Source records
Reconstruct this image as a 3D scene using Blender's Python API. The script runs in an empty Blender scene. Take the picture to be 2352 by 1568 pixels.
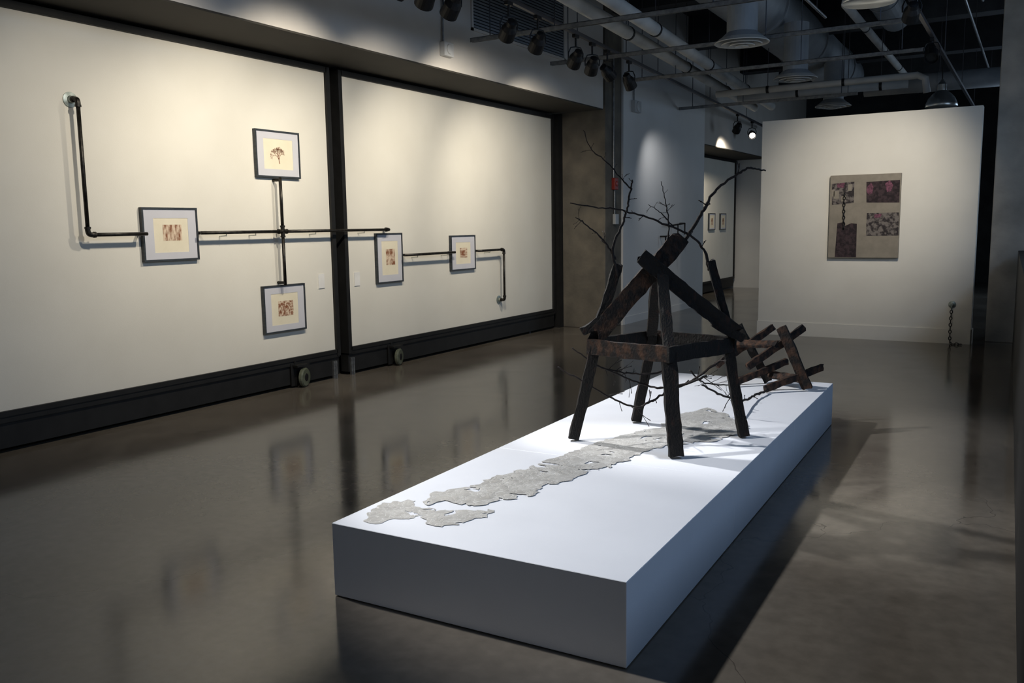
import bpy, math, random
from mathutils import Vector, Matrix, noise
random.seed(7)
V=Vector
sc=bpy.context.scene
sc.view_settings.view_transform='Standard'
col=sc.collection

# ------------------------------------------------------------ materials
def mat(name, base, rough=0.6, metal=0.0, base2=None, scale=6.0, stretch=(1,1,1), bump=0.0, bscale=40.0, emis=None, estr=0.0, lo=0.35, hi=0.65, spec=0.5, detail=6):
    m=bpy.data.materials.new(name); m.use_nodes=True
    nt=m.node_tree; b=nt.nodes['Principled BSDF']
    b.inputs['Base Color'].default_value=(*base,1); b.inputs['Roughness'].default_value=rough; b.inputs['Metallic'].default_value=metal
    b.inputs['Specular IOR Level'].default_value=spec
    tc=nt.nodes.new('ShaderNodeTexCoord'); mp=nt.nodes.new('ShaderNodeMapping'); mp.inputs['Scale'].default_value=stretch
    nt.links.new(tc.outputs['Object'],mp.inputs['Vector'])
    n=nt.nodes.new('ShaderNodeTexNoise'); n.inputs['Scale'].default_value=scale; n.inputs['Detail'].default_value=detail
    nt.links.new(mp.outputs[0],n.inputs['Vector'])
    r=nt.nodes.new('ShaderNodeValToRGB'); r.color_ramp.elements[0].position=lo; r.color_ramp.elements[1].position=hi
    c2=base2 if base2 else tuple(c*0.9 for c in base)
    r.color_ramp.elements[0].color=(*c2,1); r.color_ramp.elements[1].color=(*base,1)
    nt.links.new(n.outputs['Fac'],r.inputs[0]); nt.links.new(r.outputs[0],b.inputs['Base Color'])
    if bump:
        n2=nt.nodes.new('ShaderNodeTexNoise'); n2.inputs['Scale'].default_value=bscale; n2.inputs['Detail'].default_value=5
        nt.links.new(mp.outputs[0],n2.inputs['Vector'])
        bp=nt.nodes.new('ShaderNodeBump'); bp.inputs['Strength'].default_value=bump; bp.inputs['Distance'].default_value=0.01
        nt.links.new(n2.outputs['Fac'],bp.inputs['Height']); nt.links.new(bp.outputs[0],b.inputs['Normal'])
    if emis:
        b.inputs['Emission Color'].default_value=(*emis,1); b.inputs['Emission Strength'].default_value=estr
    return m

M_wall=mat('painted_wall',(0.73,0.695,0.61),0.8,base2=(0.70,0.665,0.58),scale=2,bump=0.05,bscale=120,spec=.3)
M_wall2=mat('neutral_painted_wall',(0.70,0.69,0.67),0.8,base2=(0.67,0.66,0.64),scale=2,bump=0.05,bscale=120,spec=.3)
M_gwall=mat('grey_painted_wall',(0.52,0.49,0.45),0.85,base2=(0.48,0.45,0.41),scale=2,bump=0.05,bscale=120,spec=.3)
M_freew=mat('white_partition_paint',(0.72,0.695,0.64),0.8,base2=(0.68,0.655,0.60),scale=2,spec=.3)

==

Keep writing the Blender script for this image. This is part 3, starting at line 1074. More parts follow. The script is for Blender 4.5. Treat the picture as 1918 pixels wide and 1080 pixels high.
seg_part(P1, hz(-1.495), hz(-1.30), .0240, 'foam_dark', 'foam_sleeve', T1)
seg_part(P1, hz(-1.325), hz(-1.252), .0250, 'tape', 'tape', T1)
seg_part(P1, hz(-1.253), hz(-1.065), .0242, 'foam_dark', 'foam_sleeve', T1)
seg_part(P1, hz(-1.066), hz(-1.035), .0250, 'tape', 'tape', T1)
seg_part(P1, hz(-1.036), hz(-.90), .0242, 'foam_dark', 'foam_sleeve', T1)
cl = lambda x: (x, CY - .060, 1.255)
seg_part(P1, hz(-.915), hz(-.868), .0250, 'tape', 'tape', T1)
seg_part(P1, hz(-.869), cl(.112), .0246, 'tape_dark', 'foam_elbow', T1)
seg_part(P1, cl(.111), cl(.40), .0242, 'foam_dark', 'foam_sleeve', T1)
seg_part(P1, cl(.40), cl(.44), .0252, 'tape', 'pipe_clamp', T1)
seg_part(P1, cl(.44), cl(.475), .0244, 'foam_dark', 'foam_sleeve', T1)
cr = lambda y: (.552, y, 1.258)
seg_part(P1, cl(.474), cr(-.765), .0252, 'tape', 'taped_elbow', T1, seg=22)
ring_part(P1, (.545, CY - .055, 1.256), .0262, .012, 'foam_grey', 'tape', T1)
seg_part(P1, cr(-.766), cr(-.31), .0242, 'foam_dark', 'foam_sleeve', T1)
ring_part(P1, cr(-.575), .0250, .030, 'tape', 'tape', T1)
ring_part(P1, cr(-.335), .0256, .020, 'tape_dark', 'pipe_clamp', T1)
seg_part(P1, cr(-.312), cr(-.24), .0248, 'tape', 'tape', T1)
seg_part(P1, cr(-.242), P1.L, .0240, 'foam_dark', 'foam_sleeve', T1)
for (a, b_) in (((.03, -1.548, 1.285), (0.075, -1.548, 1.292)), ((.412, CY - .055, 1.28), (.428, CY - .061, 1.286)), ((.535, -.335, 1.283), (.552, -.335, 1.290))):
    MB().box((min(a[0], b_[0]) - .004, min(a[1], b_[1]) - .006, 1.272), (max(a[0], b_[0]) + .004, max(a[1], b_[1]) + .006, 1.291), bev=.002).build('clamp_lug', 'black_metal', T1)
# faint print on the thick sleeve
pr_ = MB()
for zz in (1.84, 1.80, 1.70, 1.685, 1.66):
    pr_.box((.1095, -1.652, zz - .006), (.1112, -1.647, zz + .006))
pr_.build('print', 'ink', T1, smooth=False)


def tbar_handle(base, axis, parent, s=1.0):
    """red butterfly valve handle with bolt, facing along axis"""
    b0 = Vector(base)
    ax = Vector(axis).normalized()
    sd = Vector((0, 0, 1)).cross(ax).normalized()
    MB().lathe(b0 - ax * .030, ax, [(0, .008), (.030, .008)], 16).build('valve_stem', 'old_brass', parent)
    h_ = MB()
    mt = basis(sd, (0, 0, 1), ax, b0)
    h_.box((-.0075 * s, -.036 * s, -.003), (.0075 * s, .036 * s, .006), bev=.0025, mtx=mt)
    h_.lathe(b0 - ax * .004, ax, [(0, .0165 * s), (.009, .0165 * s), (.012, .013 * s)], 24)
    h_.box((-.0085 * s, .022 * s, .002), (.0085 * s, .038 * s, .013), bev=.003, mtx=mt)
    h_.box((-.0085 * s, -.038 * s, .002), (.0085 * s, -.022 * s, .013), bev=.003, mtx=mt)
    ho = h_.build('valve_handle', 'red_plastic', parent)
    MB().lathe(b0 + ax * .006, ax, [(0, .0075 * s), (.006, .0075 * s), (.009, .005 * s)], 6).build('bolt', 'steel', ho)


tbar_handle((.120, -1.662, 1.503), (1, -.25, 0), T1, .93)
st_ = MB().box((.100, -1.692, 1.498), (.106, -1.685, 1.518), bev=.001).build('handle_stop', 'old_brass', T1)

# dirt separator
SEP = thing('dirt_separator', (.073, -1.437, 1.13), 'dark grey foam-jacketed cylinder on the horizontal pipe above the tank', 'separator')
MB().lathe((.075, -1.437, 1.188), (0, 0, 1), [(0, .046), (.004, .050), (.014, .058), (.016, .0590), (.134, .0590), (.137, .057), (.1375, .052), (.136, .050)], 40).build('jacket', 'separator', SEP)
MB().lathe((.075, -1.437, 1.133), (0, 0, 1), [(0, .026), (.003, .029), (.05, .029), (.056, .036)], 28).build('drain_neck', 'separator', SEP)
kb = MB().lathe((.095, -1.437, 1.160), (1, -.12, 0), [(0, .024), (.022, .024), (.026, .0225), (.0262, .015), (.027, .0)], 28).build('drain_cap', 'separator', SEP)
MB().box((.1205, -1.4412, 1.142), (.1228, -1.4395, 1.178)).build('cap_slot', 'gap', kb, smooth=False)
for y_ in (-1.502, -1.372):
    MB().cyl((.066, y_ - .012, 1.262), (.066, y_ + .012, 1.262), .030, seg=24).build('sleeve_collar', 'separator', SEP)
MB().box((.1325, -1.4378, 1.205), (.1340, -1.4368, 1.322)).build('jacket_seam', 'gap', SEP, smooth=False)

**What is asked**
Transcribe, leaving out pictures, each line from the one containing "Reconstruct this image" through the one containing "col=sc.collection".

**Full answer**
Reconstruct this image as a 3D scene using Blender's Python API. The script runs in an empty Blender scene. Take the picture to be 2352 by 1568 pixels.
import bpy, math, random
from mathutils import Vector, Matrix, noise
random.seed(7)
V=Vector
sc=bpy.context.scene
sc.view_settings.view_transform='Standard'
col=sc.collection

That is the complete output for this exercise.